The impact isn’t limited to the automotive sector alone; retailers, manufacturers, and service providers are grappling with the fallout.

Alice Kalekye, the owner of a small clothing boutique in Nairobi, lamented, “It’s becoming increasingly challenging to sustain our business. The rising costs of importing fabrics and finished garments are eating into our profit margins. In fact, some of my close business friends have had to shutter their shops due to the tough economic environment.”

The emergence of a stronger dollar has been cited as the key driver behind Kenya’s currency woes. Last year, the US central bank, confronted with a 9% inflation rate, promptly raised interest rates in a concerted effort to curb rising prices. This has inadvertently led to a surge in the value of the US dollar, impacting emerging economies like Kenya.

In March of this year, President William Ruto revealed the government-to-government fuel deal that would see the shilling recover to trade at Ksh 120. Seven months later, the situation has only worsened. Shockingly, the cost per litre of petrol has risen from Ksh 162 to a staggering Ksh 217.

In a recent press briefing, Azimio leader Raila Odinga made a startling revelation. He asserted that the purported Kenya oil import agreement was not with the governments of Saudi Arabia and the United Arab Emirates. According to Odinga, the deal was brokered between international oil companies (IOCs) and the Ministry of Energy.

“What initially seemed like a straightforward deal has morphed into a mechanism that disproportionately favours a few individuals within the government,” declared the opposition leader. Interestingly, all of this unfolds against the backdrop of the controversial Sh17 billion oil import scandal involving businesswoman Ann Njeri Njoroge.

International Businesses Reevaluate Operations

The ripple effect of Kenya’s currency struggles is not confined to the local shores. International businesses with operations in Kenya are also feeling the pinch.

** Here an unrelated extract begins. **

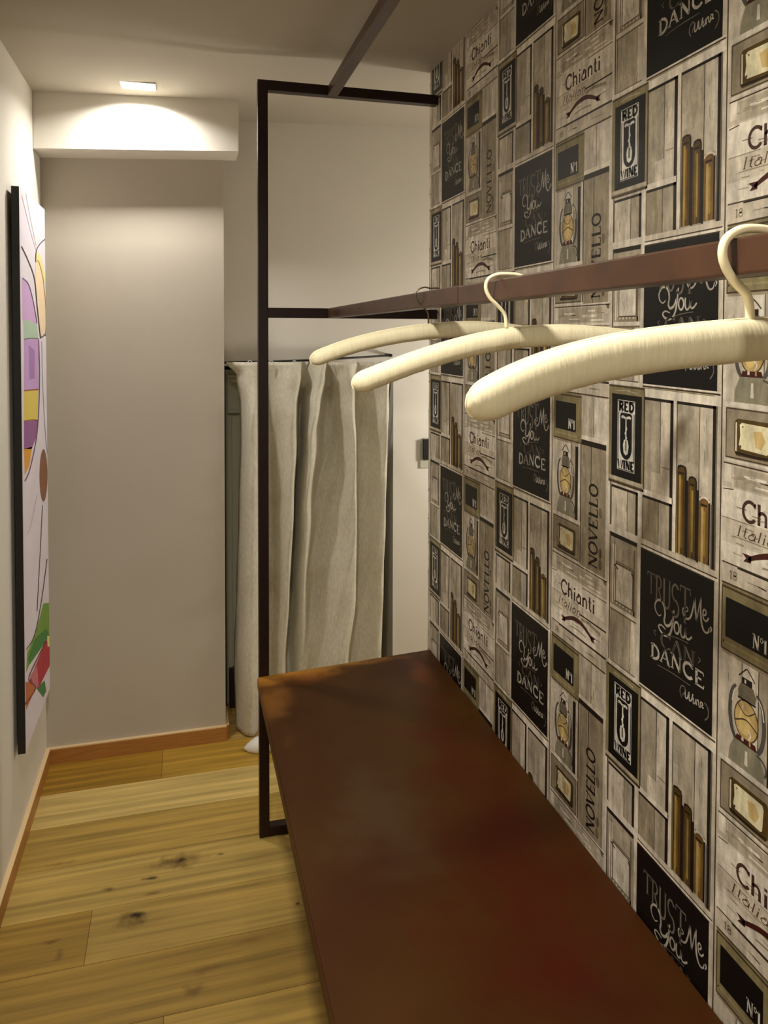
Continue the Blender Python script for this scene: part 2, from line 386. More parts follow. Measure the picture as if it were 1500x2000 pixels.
# RED WINE bill in its wooden frame
q(-.208, .004, .466, .812, 'olive', 5); q(-.206, .002, .467, .473, 'line', 6); q(-.206, .003, .803, .812, 'line', 6); q(-.205, .0, .787, .800, 'mid', 6)
rib([(-.16, .486), (-.1, .482), (-.04, .488)], .004, 'mid', 7); q(.0, .004, .47, .81, 'line', 6)
q(-.189, -.011, .497, .787, 'blk', 7); q(-.153, -.049, .516, .760, 'white', 8)
write('RED', -.146, .553, .030, .092, .010, 'blk', 9); write('WINE', -.150, .752, .028, .098, .010, 'blk', 9)
pg([(-.136, .566), (-.128, .560), (-.074, .560), (-.066, .566)] + arc(-.101, .680, .035, .040, 0, 180, 12), 'blk', 9)
rib([(-.150, .520), (-.052, .520)], .003, 'blk', 9); rib([(-.150, .757), (-.052, .757)], .003, 'blk', 9); rib([(-.148, .56), (-.148, .725)], .004, 'blk', 9); rib([(-.053, .56), (-.053, .725)], .004, 'blk', 9)
rib([(-.128, .578), (-.120, .573), (-.101, .578), (-.082, .573), (-.074, .578)], .009, 'white', 10, 3)
rib([(-.101, .578), (-.101, .662)], .007, 'white', 10); rib([(-.101, .60), (-.096, .615), (-.106, .63), (-.096, .645), (-.101, .655)], .006, 'white', 11)
pg([(-.112, .652), (-.090, .652), (-.084, .672), (-.088, .698), (-.101, .706), (-.114, .698), (-.118, .672)], 'white', 10); q(-.106, -.096, .662, .690, 'grey', 11)
# column B : chalkboard, boxes, bottles
q(-.008, .348, 0, .4518, 'blk', 4)
q(-.008, .366, .4518, .4575, 'pale', 3); q(-.008, .362, .4575, .463, 'line', 4); q(.0, .366, .463, .494, 'pale', 3); q(.0, .34, .464, .467, 'olive', 4)
planks(.003, .152, .495, .800, [0, .58, 1], ['mid', 'light']); q(.045, .09, .735, .8, 'light', 4); q(.095, .14, .71, .714, 'dusk', 4)
q(-.004, .156, .800, .819, 'pale', 6); planks(-.002, .152, .819, .966, [0, .56, 1], ['dusk', 'mid'])
q(.152, .155, .495, .966, 'line', 6); q(.155, .171, .470, .966, 'pale', 6)
planks(.171, .346, .494, .967, [0, .60, 1], ['mid', 'light']); q(.178, .20, .62, .67, 'light', 5)
q(-.008, .366, .967, .984, 'light', 6); q(-.006, .36, .984, .988, 'line', 7); q(-.008, .366, .988, .996, 'pale', 6); q(-.008, .35, .996, 1.0, 'line', 6)
q(.347, .352, .494, .967, 'grey', 6)
def bottle(s0, s1, t0, t1, c1, c2, c3, cap):
    pg([(s0, t1), (s0, t0 + .02), (s0 + .004, t0), (s1 - .004, t0), (s1, t0 + .02), (s1, t1)], c1, 6)
    w_ = s1 - s0
    q(s0 + w_ * .22, s0 + w_ * .42, t0 + .03, t1, c2, 7); q(s0 + w_ * .42, s0 + w_ * .6, t0 + .04, t1 - .02, c3, 7); q(s0 + w_ * .85, s1, t0 + .01, t1, 'edge', 7)
    rib(arc((s0 + s1) / 2, t0 + .012, w_ * .42, .012, 180, 360, 8), .006, cap, 8); q(s0 + w_ * .15, s0 + w_ * .75, t0 + .02, t0 + .026, 'edge', 8)
bottle(.176, .221, .690, .962, 'brown', 'tan', (128, 92, 40), 'edge'); bottle(.229, .268, .716, .962, 'brown', (118, 92, 50), 'tan', 'edge')
bottle(.278, .327, .766, .960, (120, 88, 44), (182, 158, 104), 'tan', 'pale'); q(.268, .277, .75, .965, 'edge', 6); q(.221, .229, .73, .965, 'edge', 6); q(.329, .336, .78, .965, 'grey', 6)
wr_ = random.Random(11)
def weather(s0, s1, t0, t1, n, horiz=False, L=5):
    for _ in range(n):
        a, b = wr_.uniform(s0 + .01, s1 - .02), wr_.uniform(t0 + .02, t1 - .02)
        l = wr_.uniform(.015, .05); w2 = wr_.uniform(.0012, .003)
        c_ = wr_.choice(['dusk', 'light', 'dusk', 'mid', (176, 162, 136)])
        if horiz: pg([(a, b), (min(a + l, s1 - .004), b + w2 * .3), (min(a + l * .9, s1 - .004), b + w2 * 1.6), (a + l * .1, b + w2 * 1.3)], c_, L)
        else: pg([(a, b), (a + w2, b + l * .1), (a + w2 * 1.2, min(b + l, t1 - .004)), (a + w2 * .2, min(b + l * .8, t1 - .004))], c_, L)
weather(.01, .14, .51, .79, 22); weather(.18, .33, .51, .68, 18); weather(.01, .14, .83, .96, 10); weather(-.18, -.04, .83, .96, 10)
weather(-.175, -.04, .28, .44, 14); weather(-.145, -.06, .11, .21, 12); weather(.39, .55, .19, .47, 14); weather(.61, .77, 0, .13, 14); weather(.61, .66, .2, .63, 12); weather(.73, .77, .2, .63, 8)
weather(.39, .78, .652, .71, 14, True, 6); weather(.39, .78, .73, .92, 26, True, 5); weather(.39, .78, .935, .98, 12, True, 5)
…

According to Prof XN Iraki, an economist at the University of Nairobi, “Currency volatility injects unpredictability into financial planning, rendering investments risky. As a result, investors stand to lose when repatriating their profits in such uncertain environments.

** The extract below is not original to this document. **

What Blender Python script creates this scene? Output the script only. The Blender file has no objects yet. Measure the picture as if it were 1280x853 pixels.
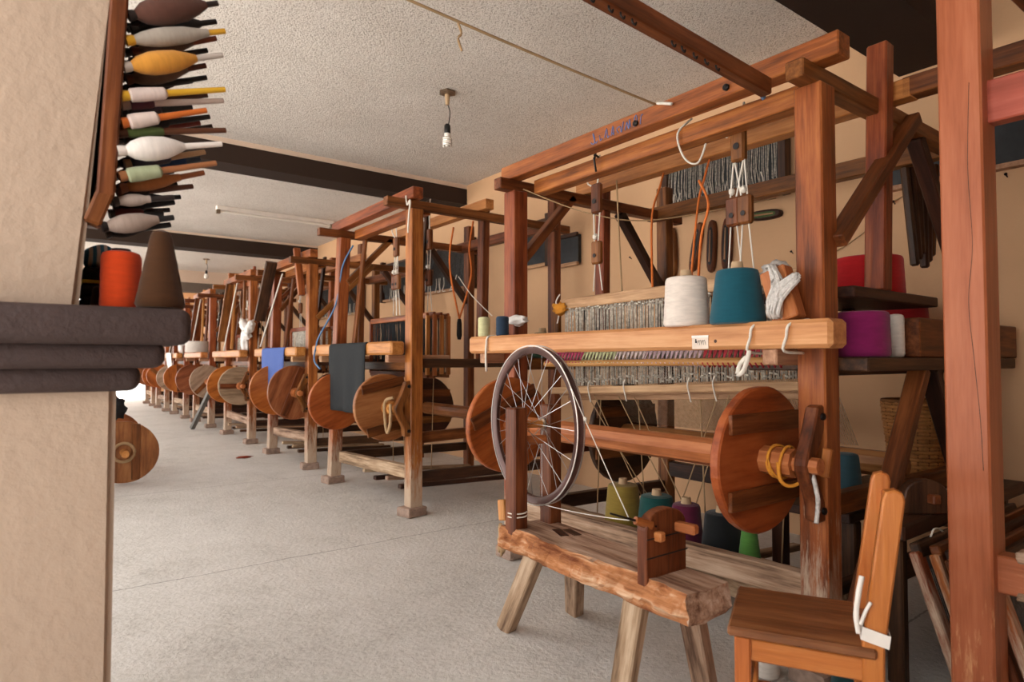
import bpy, bmesh, math, random
from mathutils import Vector as V, Matrix as M
sc = bpy.context.scene
COL = sc.collection
PI = math.pi
R = random.Random(7)

# ---------------------------------------------------------------- camera
FPX = 790.0
YAW = math.radians(36.8)
PITCH = math.radians(1.74)
CAM = V((0, 0, 1.0))
c_r = V((math.cos(YAW), -math.sin(YAW), 0))
c_f = V((math.sin(YAW) * math.cos(PITCH), math.cos(YAW) * math.cos(PITCH), math.sin(PITCH)))
c_u = V((-math.sin(YAW) * math.sin(PITCH), -math.cos(YAW) * math.sin(PITCH), math.cos(PITCH)))
cd = bpy.data.cameras.new('camera')
cd.sensor_width = 36
cd.lens = FPX / 1280 * 36
cd.clip_start = 0.05
cd.dof.use_dof = True
cd.dof.focus_distance = 2.6
cd.dof.aperture_fstop = 4.0
cam = bpy.data.objects.new('camera', cd)
cam.matrix_world = M((c_r, c_u, -c_f)).transposed().to_4x4()
cam.location = CAM
COL.objects.link(cam)
sc.camera = cam


def at(px, py, X=None, Y=None, Z=None):
    """the point of a real plane X=, Y= or Z= seen at a pixel of the 1280x853 photograph"""
    d = c_f + c_r * ((px - 640) / FPX) + c_u * ((426.5 - py) / FPX)
    if X is not None:
        k = X / d.x
    elif Y is not None:
        k = Y / d.y
    else:
        k = (Z - 1.0) / d.z
    return CAM + d * k


# ---------------------------------------------------------------- materials
def lin(c):
    if isinstance(c, str):
        c = [int(c[i:i + 2], 16) / 255 for i in (0, 2, 4)]
        c = [x / 12.92 if x <= .04045 else ((x + .055) / 1.055) ** 2.4 for x in c]
    return (c[0], c[1], c[2], 1)


def new_mat(name):
    m = bpy.data.materials.new(name)
    m.use_nodes = True
    nt = m.node_tree
    return m, nt, nt.nodes['Principled BSDF']


def ramp(nt, stops):
    n = nt.nodes.new('ShaderNodeValToRGB')
    e = n.color_ramp.elements
    while len(e) < len(stops):
        e.new(.5)
    for k, (p, c) in zip(e, stops):
        k.position = p
        k.color = lin(c)
    return n


def mathn(nt, op, a, b=None, clamp=False):
    n = nt.nodes.new('ShaderNodeMath')
    n.operation = op
    n.use_clamp = clamp
    for i, x in enumerate((a, b)):
        if x is None:
            continue
        if isinstance(x, (int, float)):
            n.inputs[i].default_value = x
        else:
            nt.links.new(x, n.inputs[i])
    return n.outputs[0]


def noise(nt, vec, scale, detail=4, rough=.6):
    n = nt.nodes.new('ShaderNodeTexNoise')
    n.inputs['Scale'].default_value = scale
    n.inputs['Detail'].default_value = detail
    n.inputs['Roughness'].default_value = rough
    if vec is not None:
        nt.links.new(vec, n.inputs['Vector'])
    return n.outputs['Fac']


def mixc(nt, f, a, b, mode='MIX'):
    n = nt.nodes.new('ShaderNodeMix')
    n.data_type = 'RGBA'
    n.blend_type = mode
    if isinstance(f, (int, float)):
        n.inputs[0].default_value = f
    else:
        nt.links.new(f, n.inputs[0])
    for i, x in ((6, a), (7, b)):
        if isinstance(x, (tuple, list, str)):
            n.inputs[i].default_value = lin(x)
        else:
            nt.links.new(x, n.inputs[i])
    return n.outputs[2]


def bump(nt, bs, h, strength, dist=.01):
    b = nt.nodes.new('ShaderNodeBump')
    b.inputs['Strength'].default_value = strength
    b.inputs['Distance'].default_value = dist
    nt.links.new(h, b.inputs['Height'])
    nt.links.new(b.outputs[0], bs.inputs['Normal'])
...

For example, Vodacom Group and Vodafone, with a combined 40 per cent stake in Safaricom, have notably suffered significant dividend losses.

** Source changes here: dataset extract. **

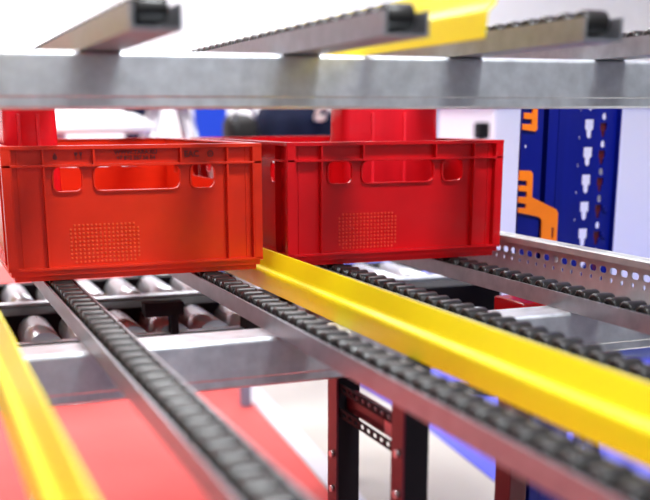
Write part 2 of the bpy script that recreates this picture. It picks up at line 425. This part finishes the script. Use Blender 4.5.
ra = MB().cyl((0, 1.752, ZC-0.020), (0, 1.925, ZC-0.020), 0.031, 24)
rb = MB().cyl((0, 2.047, ZC-0.012), (0, 2.298, ZC-0.012), 0.028, 24)
def conveyor_rollers(src, x0, pitch, n):
    o = src
    for k in range(n):
        if k: o = src.copy(); COL.objects.link(o)
        o.location = (x0 + k*pitch, 0, 0)
        o.location = Vector((x0 + k*pitch, 0, 0))
        o.parent = cv
ra_o = ra.build('roller', 'chrome', cv); rb_o = rb.build('roller', 'chrome', cv)
conveyor_rollers(ra_o, -0.70, 0.0745, 23); conveyor_rollers(rb_o, -0.70, 0.0745, 25)
brk = MB().box(0.405, 0.418, 1.722, 1.745, ZC-0.004, ZC+0.03).build('sensor_bracket', 'black', cv)
MB().box(0.36, 0.428, 1.722, 1.75, ZC+0.03, ZC+0.054).build('reflector_plate', 'black', brk)
ph = MB().box(0.536, 0.584, 1.705, 1.745, ZC-0.002, ZC+0.020).build('photo_sensor', 'blackp', cv, bevel=0.002)
MB().box(0.5845, 0.594, 1.712, 1.73, ZC-0.006, ZC+0.006).build('indicator', 'amber', ph)
for xl, yl in ((-0.6, 1.732), (-0.6, 2.32), (0.868, 1.732), (0.979, 2.32)):
    MB().box(xl-0.013, xl+0.013, yl-0.015, yl+0.015, FL+0.006, ZC-0.07).build('leg', 'black', cv)
# drive housing at the right-hand end of the conveyor
dh = thing('drive_housing', 'red box-shaped housing on a red column between the lower beam and the blue upright', 'housing', (1.0, 1.46, FL))
MB().box(0.912, 1.09, 1.41, 1.50, -0.40, -0.292).build('housing_body', 'crate_b', dh, bevel=0.004)
MB().box(0.93, 0.952, 1.405, 1.412, -0.325, -0.308).build('slot_cover', 'blackp', dh, bevel=0.002)
MB().box(0.917, 0.950, 1.43, 1.48, FL+0.006, -0.40).build('column', 'wine', dh, bevel=0.002)
MB().box(0.895, 0.972, 1.40, 1.51, FL+0.005, FL+0.012).build('foot', 'wine', dh)

# ------------------------------------------------------------------ support frame below the beam
sf = thing('support_frame', 'dark two-legged support frame with perforated crossbar under the beam', 'frame', (0.555, 1.2, FL))
def leg(x0, x1, y0, y1, zt):
    l = MB().box(x0, x1, y0, y1, FL, zt).build('leg', 'black', sf, bevel=0.001)
    e = MB().box(x0-0.003, x0, y0-0.0005, y0+0.03, FL, zt).build('red_reflection_strip', 'wine', l)  # strip added for the carpet's red reflection on the leg's left face
    q = MB().cyl((x0-0.007, y0+0.012, zt-0.11), (x0-0.003, y0+0.012, zt-0.11), 0.005, 8).build('bolt', 'bolt', l)
    q2 = MB().cyl((x1, y0+0.012, zt-0.11), (x1+0.003, y0+0.012, zt-0.11), 0.004, 8).build('bolt', 'bolt', l)
    for k in range(1, 6):
        for src in (q, q2):
            c = src.copy(); COL.objects.link(c); c.parent = l; c.location = (0, 0, -0.05*k)
leg(0.507, 0.538, 1.213, 1.246, Z_BEAM-0.063)
leg(0.504, 0.535, 1.008, 1.036, Z_BEAM)
cb = MB()
for z in (-0.351, -0.385):
    cb.plate(rect(1.03, 1.22, 0, 0.012), [rrect(v, v+0.012, 0.003, 0.009, 0.0028, 3) for v in [1.040 + 0.019*i for i in range(9)]], 0.002, YZ(0.509, 0, z))
cb.build('perforated_crossbar', 'black', sf, weld=False)
MB().box(0.519, 0.534, 1.036, 1.213, -0.376, -0.351).build('crossbar_web', 'wine', sf)
MB().box(0.5165, 0.519, 1.045, 1.09, -0.374, -0.353).build('label_plate', 'pink', sf)

# ------------------------------------------------------------------ blue rack upright with orange beam connectors
UY = 1.65
up = thing('rack_upright', 'tall blue perforated rack upright at the right', 'upright', (1.15, UY+0.04, FL))
ZT = 0.095
fp = MB().plate(rect(1.048, 1.093, FL, ZT), [oval(1.058, -0.050 - 0.2*i, 0.0026, 0.0032, 8) for i in range(-2, 4)], 0.003, XZ(0, UY+0.003, 0))
fp.build('front_flange', 'blue', up, weld=False)
rb_ = MB()
rb_.sweep([(0, 0)] * 0 or [(1.048, UY+0.003), (1.051, UY+0.003), (1.051, UY+0.09), (1.048, UY+0.09)], 0, 1)
rb_.bm.free(); rb_ = MB()
rb_.box(1.0475, 1.0505, UY+0.0005, UY+0.006, FL, ZT)
rb_.box(1.090, 1.093, UY+0.003, UY+0.040, FL, ZT)
rb_.box(1.093, 1.108, UY+0.037, UY+0.040, FL, ZT)
rb_.box(1.108, 1.111, UY+0.006, UY+0.040, FL, ZT); rb_.box(1.111, 1.126, UY+0.006, UY+0.009, FL, ZT)
rb_.box(1.126, 1.129, UY+0.006, UY+0.040, FL, ZT); rb_.box(1.129, 1.140, UY+0.037, UY+0.040, FL, ZT)
rb_.box(1.140, 1.143, UY+0.020, UY+0.040, FL, ZT); rb_.box(1.143, 1.152, UY+0.020, UY+0.023, FL, ZT); rb_.box(1.152, 1.155, UY+0.020, UY+0.033, FL, ZT)
rb_.build('folded_rib', 'blue', up, weld=False)
kh, blu = [], []
z = 0.0235 + 0.0513*3
zs = []
while z > FL + 0.06: zs.append(z); z -= 0.0513
def keyhole(cx, cz, s=1.0):
    w, n_, h1, h2 = 0.0078*s, 0.0048*s, 0.0125*s, 0.0115*s
    return [(cx-w, cz+h1), (cx-w, cz-0.001), (cx-n_, cz-0.004), (cx-n_+0.0008, cz-h2), (cx-0.0015, cz-h2-0.004), (cx+0.0015, cz-h2-0.004), (cx+n_-0.0008, cz-h2), (cx+n_, cz-0.004), (cx+w, cz-0.001), (cx+w, cz+h1)][::-1]
h1 = [keyhole(1.2155, v - 0.043, 1.28) for v in zs if v - 0.043 > FL + 0.03 and v < ZT]
h2 = [oval(1.248, v - 0.0215, 0.0052, 0.0068, 10) for v in zs if v < ZT]
h3 = [keyhole(1.247, v - 0.045, 0.95) for v in zs if v - 0.043 > FL + 0.03 and v < ZT]
h4 = [oval(1.1945, v - 0.060, 0.0018, 0.0035, 8) for v in zs if v - 0.06 > FL + 0.03 and v < ZT]
MB().plate(rect(1.152, 1.280, FL, ZT), h1 + h2 + h3 + h4, 0.003, XZ(0, UY+0.033, 0)).build('slotted_panel', 'blue', up, weld=False)
for v in zs:
    if v - 0.043 > FL + 0.03 and v < 0.2:
        MB().box(1.239, 1.255, UY+0.0335, UY+0.036, v-0.0605, v-0.0315).build('locking_plate', 'wine', up)
for v in (-0.172, -0.223):
    MB().cyl((1.262, UY+0.030, v), (1.262, UY+0.026, v), 0.006, 6).build('bolt', 'blue', up)
MB().box(1.277, 1.280, UY+0.02, UY+0.033, FL, ZT).build('side_wall', 'blue', up)
MB().box(1.03, 1.295, UY-0.03, UY+0.10, FL, FL+0.006).build('base_plate', 'blue', up)

def P(px, py):   # point on the upright's front plane in upright-local (x, z): linear fit of the photograph on that plane
    return (1.048 + (px - 523.0 + (py-107)*0.052) * 0.00210, 0.019 - (py - 107) * 0.00179)
def connector(points, slots, label):
    t = thing('beam_connector', label, 'connector', (P(*points[0])[0], UY-0.004, P(*points[0])[1]))
    pts = [P(*p) for p in points]
    hs = [[P(*q) for q in s_] for s_ in slots]
    MB().plate(pts, hs, 0.004, XZ(0, UY-0.0005, 0)).build('hook_plate', 'orange', t, bevel=0.0005, weld=False)
    return t
connector([(537, 85), (536, 129), (534, 131), (521.5, 129), (522, 123.5), (530.5, 124), (531, 119), (523, 118.5), (523.5, 112.5), (531.5, 113), (531.8, 107.5), (523.5, 107), (524, 101), (532, 101), (532.5, 96), (524, 96), (524.5, 85)], [], 'orange hooked connector plate on the blue upright just below the upper beam')
connector([(518.5, 169.5), (529, 170), (531.5, 173), (530.5, 197), (555, 210), (557.5, 214), (556, 246), (539.5, 246), (540.5, 221), (538, 217.5), (516.5, 212), (516.7, 207), (524, 208), (524.5, 203.5), (516.5, 202), (517, 196), (525, 196.5), (525.3, 191), (517, 190), (517.3, 184.5), (525.3, 185), (525.6, 180), (517.5, 179.5), (517.8, 175), (518, 174)], [[(550.8, 229), (553, 229), (552.5, 240), (550.3, 240)]], 'orange hooked connector with a wide stepped arm on the blue upright above the side rail')

# ------------------------------------------------------------------ white cable
pts = [(0.118, 1.20, -0.352), (0.118, 1.19, -0.38), (0.108, 1.18, -0.42), (0.098, 1.17, -0.46), (0.09, 1.16, -0.56), (0.12, 1.15, -0.78), (0.15, 1.10, FL+0.014), (0.0, 1.05, FL+0.014)]
cpts = []
for i in range(len(pts)-1):
    p0, p1, p2, p3 = [Vector(pts[max(0, min(len(pts)-1, j))]) for j in (i-1, i, i+1, i+2)]
    for k in range(6):
        u = k/6; cpts.append(0.5*((2*p1) + (p2-p0)*u + (2*p0-5*p1+4*p2-p3)*u*u + (3*p1-p0-3*p2+p3)*u**3))
tag(MB().tube(cpts, 0.006, 8).build('white_cable', 'cable'), 'white cable hanging over the red carpet beside the left yellow guide', 'cable')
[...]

In 2022, the duo accrued a total of Sh22.2 billion in dividends (equivalent to Sh1.39 per share) from their holdings. At that time, pegged at an exchange rate of 119.10 units per dollar, this translated to an impressive $186.7 million.

Fast forward to 2023, and the dynamics have shifted. Their dividend of Sh19.2 billion (Sh1.20 per share) has dropped to $134 million at the current dollar rate. This represents a $52.7 million (Sh7.6 billion) decline despite only a Sh3 billion decrease in shilling terms from the previous year.

Multinationals such as Vivo Energy Group Plc that report earnings in dollars for Kenya shilling have also not been immune from exchange rate fluctuations.

The parent company of Vivo Energy Kenya revealed a 20% gross profit decrease for the first half of the fiscal year. This has seen figures dwindle from $362 million during the same period last year to the current $288 million.

Now, coupled with high taxation by President Ruto’s administration, Kenya is likely to lose investors to neighbouring nations with a more stable currency and favourable business conditions.

Looking Ahead

In June of this year, the National Treasury forecasted a possible devaluation of the local unit to 150.76 by 2024 when settling its Eurobond. Surprisingly, this has manifested faster than anticipated, with the current exchange rate at 154.43 shillings per dollar.

For the average Kenyan, the impact is immediate and tangible. The surge in the cost of imported goods and services amplifies the strain on household budgets, leading to a diminished quality of life.

Local and international businesses also find themselves navigating choppy waters, compelled to reevaluate strategies to stay afloat.

Prof Iraki says that the Kenya government must take decisive measures to stabilize the currency with predictable laws and restore investor confidence.